The Mopan River as viewed from the ferry
Once we left Belize City, we traveled on the cross-country Western Highway, gently rising from the coastal plain to the lowlands. The first sign of topographic relief was the Manatee Hills south of the highway. The hills are bumps on the savanna plains, but as we traveled further west the mountains of southern Belize came into view. The forested Mountain Pine Ridge kept to the south as the highway skirted the northern edge of the mountains. I could tell we were getting closer to Guatemala since the Spanish influence became more pronounced in the towns and businesses  we passed, and soon our bus turned right off the highway and came to a stop at a crossing of the Mopan River.  

The road on the other side of the river led to the Xunantunich archaeological ruins, but there was no road over the river. A hand-cranked ferry transported the bus passengers 100 feet across the river, and since road on the far side of the river had a steep incline, vans took us the last 3/4 mile to the visitor center. The ruins are not visible from the visitor center, and a walk up another steep incline was required to get to the ruins. The walk slowly reveals the ruins, and our first sight of the ruins was the top of the tallest structure. We came across the outer ruins that framed the left side of the road and then entered the core of Xuantunich.

The core sits on top of a limestone hill shaved by Mayan hands over 1,200 years ago.  The shaving created a level area, which stands about 600 feet above sea level, and lots of building materials. For the viewing of the present inhabitants of Belize and its guests are El Castillo, the main building and center of the city, and a couple of plazas, a ball court, and several smaller ruins.

El Castillo
El Castillo, Spanish for "The Castle", is the structure that first catches your eye. It is the second tallest structure in Belize (the first is another Mayan ruin) and rises 130 feet above the south end of the main plaza. A climb up most of those 130 feet will be rewarded with an expansive view near the top. Before I got to the top, I stood below a large frieze on the east side. I was not in a rush like others in my group, and I took some extra minutes to admire this ancient art work. This frieze is the only complete one of the four on El Castillo. The friezes on the north and south sides were most likely destroyed by erosion and structural collapse, and on the west side is only a part of the original frieze.

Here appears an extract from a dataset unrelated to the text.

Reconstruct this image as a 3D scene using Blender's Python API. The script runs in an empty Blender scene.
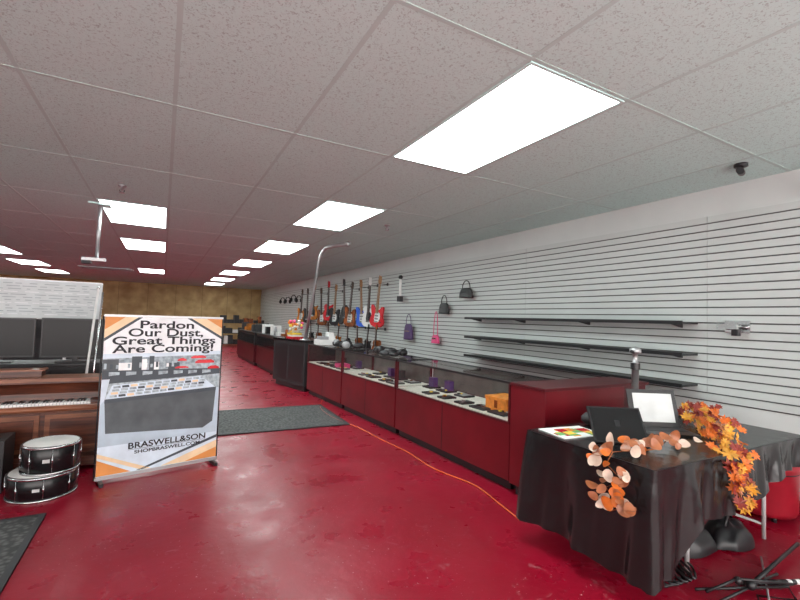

A frieze is a broad horizontal band sculpted with limestone plaster, the Mayan version of stucco. It has "various geometric and naturalistic designs that symbolically represent concepts related to ancient Maya religion and cosmology. More importantly, the friezes served to symbolically place the rulers who lived on the Castillo within the center of the Maya universe, and to legitimize their divine right to rule. The placement of the frieze on the Castillo was also purposely planned because it coincides with the location of this large building at the center point of the site, at the very spot where the four arms (or sections) of the city converge." Three masks decorate the frieze on the east side, the masks representing the World Tree or Pax Gods, the Moon God, and the Rain God Chaak.

The view from the top is so expansive I could see another country. Well, Guatemala is less than mile to the west, but I did get to see lots of Guatemalan scenery from this viewpoint in Belize. The viewpoint also offered the best perspective of the ruins and its setting in this part of the Mayan domain. I was soon shooed down from the top of El Castillo to catch up with my group. We visited a few other ruins, and we were then given 15 minutes to explore on your own. We only got to be at Xunantunich for 90 minutes, but it was a worthwhile 90 minutes as this Geographer got to check off Mayan ruins from his Scrapbook bucket list.